Jika kecurigaan itu  saya tuliskan dalam risalah ilmiah –seandainya saya bisa–, tentulah repot untuk mencari fakta-fakta pendukungnya. Tapi jika saya menuliskannya dalam cerpen, saya cukup hanya menjadi seorang yang mampir di Pengging dan kebetulan saja mendengar Dongeng Penjual Pecel. Memang dalam cerpen itu saya tak menyebut-nyebut Syeh Siti Jenar, tetapi anda suatu saat cerpen saya ini terpublish dan dibaca oleh seorang saja yang juga pernah mendengar kisah Syeh Siti Jenar, saya berharap kemiripan nama itu mengusik pikirannya.

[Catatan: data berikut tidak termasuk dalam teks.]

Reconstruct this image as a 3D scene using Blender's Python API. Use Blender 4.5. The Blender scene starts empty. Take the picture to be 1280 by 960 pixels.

Kira-kira, begitulah saya memulai membangun sebuah fiksi.

 

 

[1] (Di kesempatan lain, makam Kebo Kanigoro ini saya datangi dan hasilnya adalah peta silsilah yang nyaris mirip dengan peta naratif yang dibangun S.H. Mintardja dalam novelnya, terbongkar di makam ini. Dengan kata lain, saya menuduh S.H. Mintardja mengenal tempat ini sebelum menulis novelnya.)